◆ Task to complete:
Reproduce precisely the lines between the start of the data below and the line with "shelf(0.8461, 0.8948, 'lowest", both included.

◆ Source excerpt:
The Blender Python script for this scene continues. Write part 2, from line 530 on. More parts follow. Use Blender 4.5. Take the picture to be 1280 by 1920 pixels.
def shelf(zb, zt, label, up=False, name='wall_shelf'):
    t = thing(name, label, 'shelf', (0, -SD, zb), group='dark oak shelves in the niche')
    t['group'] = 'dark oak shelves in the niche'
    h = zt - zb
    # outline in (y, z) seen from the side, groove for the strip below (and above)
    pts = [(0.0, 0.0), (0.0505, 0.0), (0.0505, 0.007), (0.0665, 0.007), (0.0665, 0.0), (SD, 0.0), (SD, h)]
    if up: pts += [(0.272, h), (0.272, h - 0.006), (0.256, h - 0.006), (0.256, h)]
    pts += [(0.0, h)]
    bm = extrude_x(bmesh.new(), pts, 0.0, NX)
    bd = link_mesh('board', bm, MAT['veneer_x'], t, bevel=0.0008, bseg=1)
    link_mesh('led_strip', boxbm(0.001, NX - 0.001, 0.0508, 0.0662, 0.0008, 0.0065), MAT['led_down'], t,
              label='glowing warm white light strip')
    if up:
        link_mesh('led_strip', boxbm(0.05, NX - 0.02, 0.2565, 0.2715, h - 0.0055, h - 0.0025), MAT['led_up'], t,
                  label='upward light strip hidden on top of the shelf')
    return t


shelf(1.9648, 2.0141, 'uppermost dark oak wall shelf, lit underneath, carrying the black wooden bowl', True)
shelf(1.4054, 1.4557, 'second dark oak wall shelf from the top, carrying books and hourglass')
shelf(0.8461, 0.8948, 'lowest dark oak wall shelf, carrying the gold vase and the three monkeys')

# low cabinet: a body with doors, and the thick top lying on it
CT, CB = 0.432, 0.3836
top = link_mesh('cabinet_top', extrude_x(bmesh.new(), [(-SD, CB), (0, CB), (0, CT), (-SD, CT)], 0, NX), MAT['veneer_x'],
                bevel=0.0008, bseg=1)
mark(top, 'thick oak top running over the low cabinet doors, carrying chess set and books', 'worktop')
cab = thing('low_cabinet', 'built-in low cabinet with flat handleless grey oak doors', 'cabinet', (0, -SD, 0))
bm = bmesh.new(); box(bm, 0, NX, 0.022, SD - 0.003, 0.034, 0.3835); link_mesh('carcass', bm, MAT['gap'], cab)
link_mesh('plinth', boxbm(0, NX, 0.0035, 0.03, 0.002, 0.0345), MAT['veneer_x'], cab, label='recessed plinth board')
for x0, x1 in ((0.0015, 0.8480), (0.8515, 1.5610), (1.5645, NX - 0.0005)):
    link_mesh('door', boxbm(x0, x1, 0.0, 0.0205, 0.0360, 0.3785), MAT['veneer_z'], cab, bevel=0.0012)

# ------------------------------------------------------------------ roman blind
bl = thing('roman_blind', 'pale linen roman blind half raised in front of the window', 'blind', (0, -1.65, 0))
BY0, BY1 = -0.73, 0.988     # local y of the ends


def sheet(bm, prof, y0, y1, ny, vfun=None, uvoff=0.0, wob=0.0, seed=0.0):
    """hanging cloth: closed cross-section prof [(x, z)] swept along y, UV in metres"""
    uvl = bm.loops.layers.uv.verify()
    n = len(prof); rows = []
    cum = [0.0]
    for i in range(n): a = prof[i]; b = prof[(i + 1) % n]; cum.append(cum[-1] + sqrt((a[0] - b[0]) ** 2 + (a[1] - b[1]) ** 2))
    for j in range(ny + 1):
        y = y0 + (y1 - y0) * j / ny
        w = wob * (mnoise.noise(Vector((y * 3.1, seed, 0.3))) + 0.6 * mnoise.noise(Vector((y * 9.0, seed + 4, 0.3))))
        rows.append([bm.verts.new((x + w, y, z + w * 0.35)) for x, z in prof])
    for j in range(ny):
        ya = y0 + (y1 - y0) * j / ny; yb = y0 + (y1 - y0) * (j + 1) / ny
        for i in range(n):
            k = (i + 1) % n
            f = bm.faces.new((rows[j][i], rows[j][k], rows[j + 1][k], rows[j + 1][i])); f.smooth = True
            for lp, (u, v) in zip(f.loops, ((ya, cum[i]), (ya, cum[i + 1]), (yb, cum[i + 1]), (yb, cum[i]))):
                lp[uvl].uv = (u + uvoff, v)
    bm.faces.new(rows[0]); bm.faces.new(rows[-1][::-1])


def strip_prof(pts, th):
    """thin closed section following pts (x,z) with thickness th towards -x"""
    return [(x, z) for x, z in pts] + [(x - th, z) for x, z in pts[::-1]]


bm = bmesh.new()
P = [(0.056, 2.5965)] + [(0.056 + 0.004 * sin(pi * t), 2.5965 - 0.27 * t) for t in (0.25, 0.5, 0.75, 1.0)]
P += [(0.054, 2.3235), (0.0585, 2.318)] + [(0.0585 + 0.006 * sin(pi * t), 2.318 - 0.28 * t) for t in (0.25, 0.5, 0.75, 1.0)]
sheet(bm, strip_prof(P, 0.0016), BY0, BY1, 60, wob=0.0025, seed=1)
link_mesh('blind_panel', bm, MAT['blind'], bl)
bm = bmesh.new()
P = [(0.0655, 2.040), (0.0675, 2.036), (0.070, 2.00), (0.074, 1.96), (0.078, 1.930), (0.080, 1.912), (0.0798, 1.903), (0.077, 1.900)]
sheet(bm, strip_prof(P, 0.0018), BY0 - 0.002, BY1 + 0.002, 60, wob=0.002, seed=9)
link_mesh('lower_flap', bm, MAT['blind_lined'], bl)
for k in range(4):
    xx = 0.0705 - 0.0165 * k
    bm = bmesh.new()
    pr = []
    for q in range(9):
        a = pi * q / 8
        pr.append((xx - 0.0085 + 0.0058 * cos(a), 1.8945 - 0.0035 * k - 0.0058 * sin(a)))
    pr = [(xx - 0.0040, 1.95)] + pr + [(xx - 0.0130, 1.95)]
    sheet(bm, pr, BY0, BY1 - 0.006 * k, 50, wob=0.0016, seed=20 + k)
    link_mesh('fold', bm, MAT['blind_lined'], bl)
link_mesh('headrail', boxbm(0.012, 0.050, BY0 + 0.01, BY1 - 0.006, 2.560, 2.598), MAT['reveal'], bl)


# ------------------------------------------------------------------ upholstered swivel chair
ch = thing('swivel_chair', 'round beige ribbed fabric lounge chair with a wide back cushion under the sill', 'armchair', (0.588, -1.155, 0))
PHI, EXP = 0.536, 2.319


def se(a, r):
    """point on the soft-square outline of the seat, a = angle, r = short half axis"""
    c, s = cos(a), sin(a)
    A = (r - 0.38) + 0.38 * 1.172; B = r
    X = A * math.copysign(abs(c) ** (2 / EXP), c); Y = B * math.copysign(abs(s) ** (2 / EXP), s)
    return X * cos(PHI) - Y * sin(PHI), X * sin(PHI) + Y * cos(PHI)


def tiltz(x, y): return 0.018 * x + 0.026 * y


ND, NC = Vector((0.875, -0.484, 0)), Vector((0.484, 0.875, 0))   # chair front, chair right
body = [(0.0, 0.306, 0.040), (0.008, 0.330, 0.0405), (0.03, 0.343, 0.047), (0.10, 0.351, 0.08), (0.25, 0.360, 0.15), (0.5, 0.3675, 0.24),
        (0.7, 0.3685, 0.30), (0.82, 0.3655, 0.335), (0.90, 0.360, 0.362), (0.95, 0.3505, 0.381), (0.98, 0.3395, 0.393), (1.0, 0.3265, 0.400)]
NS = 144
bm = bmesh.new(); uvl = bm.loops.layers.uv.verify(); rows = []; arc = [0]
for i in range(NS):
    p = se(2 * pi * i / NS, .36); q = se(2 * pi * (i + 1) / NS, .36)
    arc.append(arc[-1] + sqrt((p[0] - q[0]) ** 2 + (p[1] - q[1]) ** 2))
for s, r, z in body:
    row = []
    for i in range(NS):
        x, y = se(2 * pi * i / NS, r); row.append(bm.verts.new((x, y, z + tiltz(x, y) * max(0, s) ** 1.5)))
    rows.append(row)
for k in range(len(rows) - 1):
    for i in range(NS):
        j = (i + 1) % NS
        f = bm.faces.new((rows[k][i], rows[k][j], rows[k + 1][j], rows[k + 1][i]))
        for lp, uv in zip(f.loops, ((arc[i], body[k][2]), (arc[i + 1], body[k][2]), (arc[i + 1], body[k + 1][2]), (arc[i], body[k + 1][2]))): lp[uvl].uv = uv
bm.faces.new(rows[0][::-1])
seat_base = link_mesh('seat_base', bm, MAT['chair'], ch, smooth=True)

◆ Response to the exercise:
The Blender Python script for this scene continues. Write part 2, from line 530 on. More parts follow. Use Blender 4.5. Take the picture to be 1280 by 1920 pixels.
def shelf(zb, zt, label, up=False, name='wall_shelf'):
    t = thing(name, label, 'shelf', (0, -SD, zb), group='dark oak shelves in the niche')
    t['group'] = 'dark oak shelves in the niche'
    h = zt - zb
    # outline in (y, z) seen from the side, groove for the strip below (and above)
    pts = [(0.0, 0.0), (0.0505, 0.0), (0.0505, 0.007), (0.0665, 0.007), (0.0665, 0.0), (SD, 0.0), (SD, h)]
    if up: pts += [(0.272, h), (0.272, h - 0.006), (0.256, h - 0.006), (0.256, h)]
    pts += [(0.0, h)]
    bm = extrude_x(bmesh.new(), pts, 0.0, NX)
    bd = link_mesh('board', bm, MAT['veneer_x'], t, bevel=0.0008, bseg=1)
    link_mesh('led_strip', boxbm(0.001, NX - 0.001, 0.0508, 0.0662, 0.0008, 0.0065), MAT['led_down'], t,
              label='glowing warm white light strip')
    if up:
        link_mesh('led_strip', boxbm(0.05, NX - 0.02, 0.2565, 0.2715, h - 0.0055, h - 0.0025), MAT['led_up'], t,
                  label='upward light strip hidden on top of the shelf')
    return t


shelf(1.9648, 2.0141, 'uppermost dark oak wall shelf, lit underneath, carrying the black wooden bowl', True)
shelf(1.4054, 1.4557, 'second dark oak wall shelf from the top, carrying books and hourglass')
shelf(0.8461, 0.8948, 'lowest dark oak wall shelf, carrying the gold vase and the three monkeys')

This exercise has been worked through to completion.